Calling on his supporters for “civil disobedience” (with, in our particular situation, its obvious undertones of insurrection and potential racial violence) was sure to get him back in the news—and sure enough, since then (at least until Howard Chin Lee’s crime plan was launched with literal fanfares and drum-rolls, a bombastic act if I ever saw one), the media has talked of almost nothing else. Score one for Mr. P.

It is, however, a fragile success, and one that is likely to backfire. For one thing, his reference to two of the heroes of the 20th century, Mahatma Gandhi and Martin Luther King Jr, are worthy of nothing but ridicule: in fact, it’s amazingly reminiscent of Patrick Manning calling himself the Father of the Nation—and look where that got him. Mr Panday trying to compare himself to either of these two monumental men can be construed as either laughable, or as an insult (to them, as well as to our own intelligence). Either way, he is not doing himself any favours.

Various commentators have pointed out that Trinidad in 2002 has nothing in common with either colonial India or the American South in the 1960s. This is true. More significantly, Mr Panday has even less in common with either Gandhi or King. Both were men of peace, fighting for the people; Panday is, instinctively, a man of war, fighting for personal power. There’s a world of difference, and Trinidadians are not stupid enough not to recognise this.
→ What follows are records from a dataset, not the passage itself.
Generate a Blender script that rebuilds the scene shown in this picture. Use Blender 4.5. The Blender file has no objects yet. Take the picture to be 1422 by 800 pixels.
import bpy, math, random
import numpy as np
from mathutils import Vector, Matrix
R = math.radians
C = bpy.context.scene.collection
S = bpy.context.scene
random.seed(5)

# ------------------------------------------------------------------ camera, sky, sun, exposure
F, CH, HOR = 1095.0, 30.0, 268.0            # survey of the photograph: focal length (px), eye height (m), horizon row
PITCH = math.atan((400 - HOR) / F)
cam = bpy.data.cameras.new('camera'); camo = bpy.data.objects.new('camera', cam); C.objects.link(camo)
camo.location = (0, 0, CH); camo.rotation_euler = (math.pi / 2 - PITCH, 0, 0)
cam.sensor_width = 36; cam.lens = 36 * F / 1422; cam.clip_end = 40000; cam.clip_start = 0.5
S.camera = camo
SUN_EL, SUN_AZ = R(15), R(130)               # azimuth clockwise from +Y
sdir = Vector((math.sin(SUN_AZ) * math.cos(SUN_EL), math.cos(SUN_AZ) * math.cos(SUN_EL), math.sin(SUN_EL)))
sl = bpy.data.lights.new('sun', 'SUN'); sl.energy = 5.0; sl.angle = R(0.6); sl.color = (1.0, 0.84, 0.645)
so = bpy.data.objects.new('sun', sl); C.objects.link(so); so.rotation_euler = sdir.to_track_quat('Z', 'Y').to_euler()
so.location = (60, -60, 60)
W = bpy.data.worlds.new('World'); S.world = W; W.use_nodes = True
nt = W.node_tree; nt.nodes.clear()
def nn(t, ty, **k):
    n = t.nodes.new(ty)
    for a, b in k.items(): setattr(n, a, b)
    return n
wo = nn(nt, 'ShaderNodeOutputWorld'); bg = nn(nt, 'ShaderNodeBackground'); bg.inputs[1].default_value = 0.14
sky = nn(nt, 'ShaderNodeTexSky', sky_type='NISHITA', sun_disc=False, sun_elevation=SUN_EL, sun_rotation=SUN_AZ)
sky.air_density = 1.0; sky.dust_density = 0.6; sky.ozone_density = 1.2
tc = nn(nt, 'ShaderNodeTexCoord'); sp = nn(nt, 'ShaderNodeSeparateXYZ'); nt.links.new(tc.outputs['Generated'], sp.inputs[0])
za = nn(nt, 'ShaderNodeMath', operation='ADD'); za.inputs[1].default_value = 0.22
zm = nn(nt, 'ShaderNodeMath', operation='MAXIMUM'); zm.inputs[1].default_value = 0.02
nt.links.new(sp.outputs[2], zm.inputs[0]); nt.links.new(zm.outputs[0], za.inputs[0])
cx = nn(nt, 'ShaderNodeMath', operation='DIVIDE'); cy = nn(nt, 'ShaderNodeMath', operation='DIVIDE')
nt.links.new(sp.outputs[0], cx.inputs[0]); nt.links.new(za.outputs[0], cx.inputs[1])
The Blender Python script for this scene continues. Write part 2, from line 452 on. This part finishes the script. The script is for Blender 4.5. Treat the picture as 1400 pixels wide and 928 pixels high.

Can we really believe that Panday’s motives are peaceful, when we think back on the inflammatory rhetoric he has been prone to throughout his history? Has anyone forgotten “No one shall escape unscathed;” “Do them before they do us”, and other such gems? When he talks now about a “long hot summer” of civil disobedience (and since when has T&T been blessed with a summer?), does anyone believe he’s referring to the weather?

There is irony here, of course. The man who is now proposing to rouse thousands (he hopes) to march in defiance of the authorities is the same one who, not so long ago, passed a law meant to suppress impromptu demonstrations by extending the time needed to apply for permission. Will his “civil disobedience” include marching without the proper permits? And will he then expect the police—the anacondas—to stand still and allow it? Or is he, in his heart, hoping for trouble, dreaming of martyrs (though not, of course, martyrdom!)?

Despite Panday’s (reluctant) declaration that his mobilisation campaign will be “lawful”, the fact is that civil disobedience is, by definition, the refusal to comply with certain laws. Not the “big” laws, necessarily, like those governing serious criminal activity; but laws, nevertheless.

For example, the law outlines a course of action regarding a certain activity—blocking the road, say; or paying a tax; and the protester chooses to disobey, and to take the consequences. The sit-down protests of the 60s and 70s were the prime examples of this concept: protesters allowed themselves to be bodily lifted and hauled away by policemen, without fighting back. Can anyone imagine a hard-back Trini doing this? Or, for that matter, a Trini policeman trying to move a person without sharing out a few lashes of the baton? Hardly.

This brings us to Attorney General Glenda Morean’s response to Panday’s “ad campaign”, which is all that this really is. She immediately sees blood. She’s right, of course: Panday’s proposed course of action could easily lead to bloodshed—in fact, he’s pretty much counting on it, to make his point about the dictatorial PNM government—but nevertheless, Morean has demonstrated her political inexperience by rising so readily to his bait. If, in the future, there’s the slightest physical conflict, Panday will lose no time in pointing out that she (or the police) went out looking for it. Morean should have just kept her mouth shut and let Panday spout his stupidness.

And stupidness is what it is, when you come right down to it. Mr Panday has missed one vital point: Trinidadi-ans do not demonstrate over matters of principle. Not these days. They will march for self-interest—salaries, retrenchments, working conditions: that kind of thing. But everyone—even Panday’s most ardent supporters—knows that in all this talk of civil disobedience, there’s nothing in it for them. They know that Panday’s rhetoric has nothing to do with civil rights or justice, but rather about personal power for a man who is not, by any stretch of the imagination, a Gandhi, a King, a selfless hero.

They may support Panday through tribal loyalty; but will they gather in their thousands, in the hot sun, to close down our streets, just because—like a spoilt child—he didn’t get his lollipop? I don’t think so. If either side felt that strongly about the political deadlock, Trinidad would long ago have been rocked by riots and counter-riots. So far, this hasn’t happened.

Essentially (and luckily) the population has accepted the status quo, though of course with the requisite grumbling on the losing side. But to translate that grumbling into serious social unrest, at the behest of one rabid politician? I think we’re too wise for that. Or at any rate, I certainly hope so.